Ces deux points provoquent l’admiration, et une sorte de stupeur. Comment par exemple, dans des conditions aussi misérables, angoissantes et avilissantes, des enseignants surent-ils se dévouer pour enseigner avec ferveur des matières profanes (et jusqu’aux disciplines artistiques) et religieuses à des enfants qui ne devaient pas survivre ? On sait que dans le « camp des familles » d’Auschwitz aussi un tel enseignement fut donné, dont témoignent Otto Dov Kulka (qui fut l’un de ces enfants) dans Paysages de la Métropole de la Mort (voir QL n° 1 078) et Otto B. Kraus, qui encadra ces enfants, dans son récit mêlé de fiction Le Mur de Lisa Pomnenka, complété par un essai éclairant de Catherine Coquio, « Le leurre et l’espoir » (L’Arachnéen, 2013).

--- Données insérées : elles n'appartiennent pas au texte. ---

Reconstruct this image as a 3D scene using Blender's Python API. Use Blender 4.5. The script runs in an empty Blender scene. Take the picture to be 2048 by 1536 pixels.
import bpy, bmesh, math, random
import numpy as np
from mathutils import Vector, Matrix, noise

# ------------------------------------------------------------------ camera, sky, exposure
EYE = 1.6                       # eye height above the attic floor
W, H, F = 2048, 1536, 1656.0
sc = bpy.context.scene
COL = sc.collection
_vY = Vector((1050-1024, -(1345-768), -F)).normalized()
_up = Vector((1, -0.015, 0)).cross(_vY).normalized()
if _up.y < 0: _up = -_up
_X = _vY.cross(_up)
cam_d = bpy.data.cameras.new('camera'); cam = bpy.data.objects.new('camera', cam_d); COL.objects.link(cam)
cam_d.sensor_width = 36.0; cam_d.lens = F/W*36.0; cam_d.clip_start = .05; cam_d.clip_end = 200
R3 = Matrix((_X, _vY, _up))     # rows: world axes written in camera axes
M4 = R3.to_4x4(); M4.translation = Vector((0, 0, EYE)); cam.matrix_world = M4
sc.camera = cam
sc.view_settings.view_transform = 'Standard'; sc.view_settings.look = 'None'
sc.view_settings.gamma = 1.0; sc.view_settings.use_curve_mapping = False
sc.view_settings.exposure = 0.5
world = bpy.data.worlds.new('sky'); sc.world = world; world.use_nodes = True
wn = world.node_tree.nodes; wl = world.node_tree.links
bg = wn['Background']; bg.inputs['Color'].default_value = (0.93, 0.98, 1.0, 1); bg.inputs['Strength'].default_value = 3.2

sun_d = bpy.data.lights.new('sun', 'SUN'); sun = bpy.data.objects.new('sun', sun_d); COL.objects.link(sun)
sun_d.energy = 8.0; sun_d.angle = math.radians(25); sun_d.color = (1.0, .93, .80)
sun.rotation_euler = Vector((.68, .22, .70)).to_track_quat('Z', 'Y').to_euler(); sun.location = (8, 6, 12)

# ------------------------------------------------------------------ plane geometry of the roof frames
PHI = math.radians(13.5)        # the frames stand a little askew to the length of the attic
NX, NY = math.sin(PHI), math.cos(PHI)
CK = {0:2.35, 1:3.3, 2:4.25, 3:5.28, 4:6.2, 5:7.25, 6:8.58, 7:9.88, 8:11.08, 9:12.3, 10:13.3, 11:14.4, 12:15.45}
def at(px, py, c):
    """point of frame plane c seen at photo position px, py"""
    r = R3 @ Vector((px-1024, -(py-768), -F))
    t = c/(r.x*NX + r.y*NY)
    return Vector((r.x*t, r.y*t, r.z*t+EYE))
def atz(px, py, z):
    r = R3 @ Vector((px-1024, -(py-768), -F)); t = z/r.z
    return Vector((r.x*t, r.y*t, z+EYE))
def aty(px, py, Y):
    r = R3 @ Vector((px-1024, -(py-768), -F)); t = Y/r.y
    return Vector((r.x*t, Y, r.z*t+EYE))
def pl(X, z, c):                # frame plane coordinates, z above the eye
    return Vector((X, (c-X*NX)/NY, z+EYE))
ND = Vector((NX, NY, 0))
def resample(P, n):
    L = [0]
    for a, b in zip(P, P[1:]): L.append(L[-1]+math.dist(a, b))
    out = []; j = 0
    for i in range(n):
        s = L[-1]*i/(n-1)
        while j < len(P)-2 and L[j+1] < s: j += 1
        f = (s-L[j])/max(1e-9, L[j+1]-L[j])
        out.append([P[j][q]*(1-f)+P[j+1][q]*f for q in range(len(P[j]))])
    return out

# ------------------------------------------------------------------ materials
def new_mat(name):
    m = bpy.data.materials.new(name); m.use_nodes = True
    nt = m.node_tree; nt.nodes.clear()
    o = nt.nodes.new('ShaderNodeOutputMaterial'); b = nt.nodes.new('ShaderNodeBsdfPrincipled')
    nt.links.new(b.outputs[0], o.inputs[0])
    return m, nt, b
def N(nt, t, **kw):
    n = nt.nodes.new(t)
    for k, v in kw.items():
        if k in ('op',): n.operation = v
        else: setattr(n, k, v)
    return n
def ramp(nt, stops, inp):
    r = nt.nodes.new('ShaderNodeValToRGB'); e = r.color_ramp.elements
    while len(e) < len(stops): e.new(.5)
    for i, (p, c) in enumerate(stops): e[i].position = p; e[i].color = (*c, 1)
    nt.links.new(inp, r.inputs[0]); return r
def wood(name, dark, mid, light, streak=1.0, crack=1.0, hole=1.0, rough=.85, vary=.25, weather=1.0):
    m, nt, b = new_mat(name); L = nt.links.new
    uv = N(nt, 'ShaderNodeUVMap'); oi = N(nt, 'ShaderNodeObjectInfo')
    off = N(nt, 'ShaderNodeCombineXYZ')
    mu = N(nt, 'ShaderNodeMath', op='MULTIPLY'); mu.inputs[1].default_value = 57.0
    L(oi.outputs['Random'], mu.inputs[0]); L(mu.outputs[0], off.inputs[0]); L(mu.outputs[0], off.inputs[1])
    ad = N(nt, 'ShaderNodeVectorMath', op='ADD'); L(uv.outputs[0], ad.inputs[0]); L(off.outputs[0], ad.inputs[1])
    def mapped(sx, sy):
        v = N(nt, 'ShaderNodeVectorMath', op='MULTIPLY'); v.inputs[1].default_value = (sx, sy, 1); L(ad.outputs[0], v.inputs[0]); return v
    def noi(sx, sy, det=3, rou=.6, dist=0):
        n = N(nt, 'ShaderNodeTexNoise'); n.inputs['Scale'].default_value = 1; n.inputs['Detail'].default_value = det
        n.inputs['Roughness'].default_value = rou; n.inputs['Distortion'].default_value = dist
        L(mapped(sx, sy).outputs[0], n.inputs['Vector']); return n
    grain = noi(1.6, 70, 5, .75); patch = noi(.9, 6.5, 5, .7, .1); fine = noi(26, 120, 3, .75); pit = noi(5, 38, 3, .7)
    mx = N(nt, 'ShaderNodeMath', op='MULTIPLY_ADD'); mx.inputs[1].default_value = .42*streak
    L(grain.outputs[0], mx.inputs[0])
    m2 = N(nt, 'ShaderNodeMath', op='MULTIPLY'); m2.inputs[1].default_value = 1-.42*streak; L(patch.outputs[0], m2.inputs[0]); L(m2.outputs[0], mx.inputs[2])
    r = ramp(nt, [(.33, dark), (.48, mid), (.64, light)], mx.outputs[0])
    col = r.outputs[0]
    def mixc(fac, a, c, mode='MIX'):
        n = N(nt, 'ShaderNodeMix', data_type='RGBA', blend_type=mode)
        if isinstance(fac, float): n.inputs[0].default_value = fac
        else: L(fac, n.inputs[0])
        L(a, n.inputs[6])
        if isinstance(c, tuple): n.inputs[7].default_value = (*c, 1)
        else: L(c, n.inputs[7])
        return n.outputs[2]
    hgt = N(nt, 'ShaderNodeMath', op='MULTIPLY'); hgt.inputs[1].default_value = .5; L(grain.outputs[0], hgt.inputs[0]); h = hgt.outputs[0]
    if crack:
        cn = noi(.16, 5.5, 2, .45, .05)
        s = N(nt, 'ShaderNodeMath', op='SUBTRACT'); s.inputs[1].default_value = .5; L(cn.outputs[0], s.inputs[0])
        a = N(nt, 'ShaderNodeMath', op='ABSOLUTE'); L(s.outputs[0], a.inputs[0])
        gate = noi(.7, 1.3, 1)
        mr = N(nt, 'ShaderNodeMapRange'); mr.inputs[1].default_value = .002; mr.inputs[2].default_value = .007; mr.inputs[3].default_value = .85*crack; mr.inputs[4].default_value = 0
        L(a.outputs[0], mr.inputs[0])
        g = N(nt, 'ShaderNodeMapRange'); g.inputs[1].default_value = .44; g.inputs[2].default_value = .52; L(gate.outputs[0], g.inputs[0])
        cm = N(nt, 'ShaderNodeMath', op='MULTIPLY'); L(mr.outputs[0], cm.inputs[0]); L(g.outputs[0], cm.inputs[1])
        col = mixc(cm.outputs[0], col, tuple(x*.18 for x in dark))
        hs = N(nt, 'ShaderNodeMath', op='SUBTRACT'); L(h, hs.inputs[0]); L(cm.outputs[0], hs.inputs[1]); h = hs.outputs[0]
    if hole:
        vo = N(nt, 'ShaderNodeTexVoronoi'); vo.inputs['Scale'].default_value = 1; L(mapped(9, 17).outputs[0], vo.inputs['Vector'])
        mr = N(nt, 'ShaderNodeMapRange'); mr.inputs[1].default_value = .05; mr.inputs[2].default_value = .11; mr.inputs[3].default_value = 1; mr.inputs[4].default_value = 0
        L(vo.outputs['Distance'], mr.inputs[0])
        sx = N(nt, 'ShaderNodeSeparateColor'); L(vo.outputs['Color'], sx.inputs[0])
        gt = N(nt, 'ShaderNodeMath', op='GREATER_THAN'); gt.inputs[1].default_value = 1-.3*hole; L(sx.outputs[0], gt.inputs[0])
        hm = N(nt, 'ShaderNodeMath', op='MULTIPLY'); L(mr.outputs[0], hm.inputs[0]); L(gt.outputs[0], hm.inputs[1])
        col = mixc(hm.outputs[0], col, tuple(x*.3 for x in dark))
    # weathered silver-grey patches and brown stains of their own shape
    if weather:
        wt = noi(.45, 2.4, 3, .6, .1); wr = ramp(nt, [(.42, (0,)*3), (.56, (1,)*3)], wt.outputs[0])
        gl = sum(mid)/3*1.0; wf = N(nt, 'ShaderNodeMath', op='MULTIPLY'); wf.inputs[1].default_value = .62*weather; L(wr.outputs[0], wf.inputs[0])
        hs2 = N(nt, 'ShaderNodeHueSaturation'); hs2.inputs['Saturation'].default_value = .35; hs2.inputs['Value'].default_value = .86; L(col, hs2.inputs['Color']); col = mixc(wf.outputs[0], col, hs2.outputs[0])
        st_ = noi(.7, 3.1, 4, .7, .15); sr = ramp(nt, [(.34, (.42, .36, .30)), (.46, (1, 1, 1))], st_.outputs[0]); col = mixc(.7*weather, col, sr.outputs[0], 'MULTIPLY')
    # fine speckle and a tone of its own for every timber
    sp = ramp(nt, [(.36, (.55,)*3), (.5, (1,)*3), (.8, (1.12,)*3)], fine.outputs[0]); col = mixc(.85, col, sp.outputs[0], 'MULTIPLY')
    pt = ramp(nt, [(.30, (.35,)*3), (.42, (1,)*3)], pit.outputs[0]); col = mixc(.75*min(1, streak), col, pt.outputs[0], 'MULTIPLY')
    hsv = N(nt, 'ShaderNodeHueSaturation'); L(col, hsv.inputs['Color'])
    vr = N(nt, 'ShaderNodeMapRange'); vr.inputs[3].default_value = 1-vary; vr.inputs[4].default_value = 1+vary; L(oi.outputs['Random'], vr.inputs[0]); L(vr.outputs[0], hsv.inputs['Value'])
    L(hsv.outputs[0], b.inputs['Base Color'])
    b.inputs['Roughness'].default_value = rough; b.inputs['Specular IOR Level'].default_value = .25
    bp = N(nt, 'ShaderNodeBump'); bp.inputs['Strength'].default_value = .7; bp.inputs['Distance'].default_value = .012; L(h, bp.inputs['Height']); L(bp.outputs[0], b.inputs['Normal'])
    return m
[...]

Et comment apprécier dignement l’héroïsme – car il s’agit là d’autre chose que de courage – de ceux qui, à mains nues, hommes, femmes, vieillards, enfants même, se dressèrent contre des ennemis lourdement armés et résolus à les anéantir, pervers et souvent cruels : ces héros n’étaient forts que de leur désespoir, de leur rage, de leur désir de vengeance. Ils annoncent la révolte du ghetto, dont on doit au moins mentionner les dirigeants : le cordonnier communiste Itsik Vitenberg, qui en 1943 se livra aux nazis en espérant sans doute éviter des représailles encore plus atroces sur la population ; Sutzkever lui-même ; et Aba Kovner, poète, sioniste de gauche, qui succéda à Vitenberg, rejoignit dans la forêt le groupe de partisans juifs Nekome (« Vengeance »), puis émigra en Palestine où il prit part à la guerre d’indépendance. Mais pas les dirigeants seuls : ainsi apparaît Zalman Titkin, « un garçon de seize ans qui avait perdu père et mère lors de la première rafle », et « appartenait à la section littéraire du Club des jeunes ». Il projette de faire sauter le bâtiment de la Gestapo, ce que l’Organisation désapprouve ; puis il dérobe des munitions dans un wagon plombé, et se fait prendre…
Sutzkever se souvient d’eux, de leurs actes, de leur mort souvent atroce. Le récit qu’il rédige à Moscou, et que nous lisons, est animé par un paradoxal et brûlant amour de la vie de ceux qu’il a connus et aimés.
- Poniewiez, c’est la petite ville où ma mère fut enfant puis adolescente.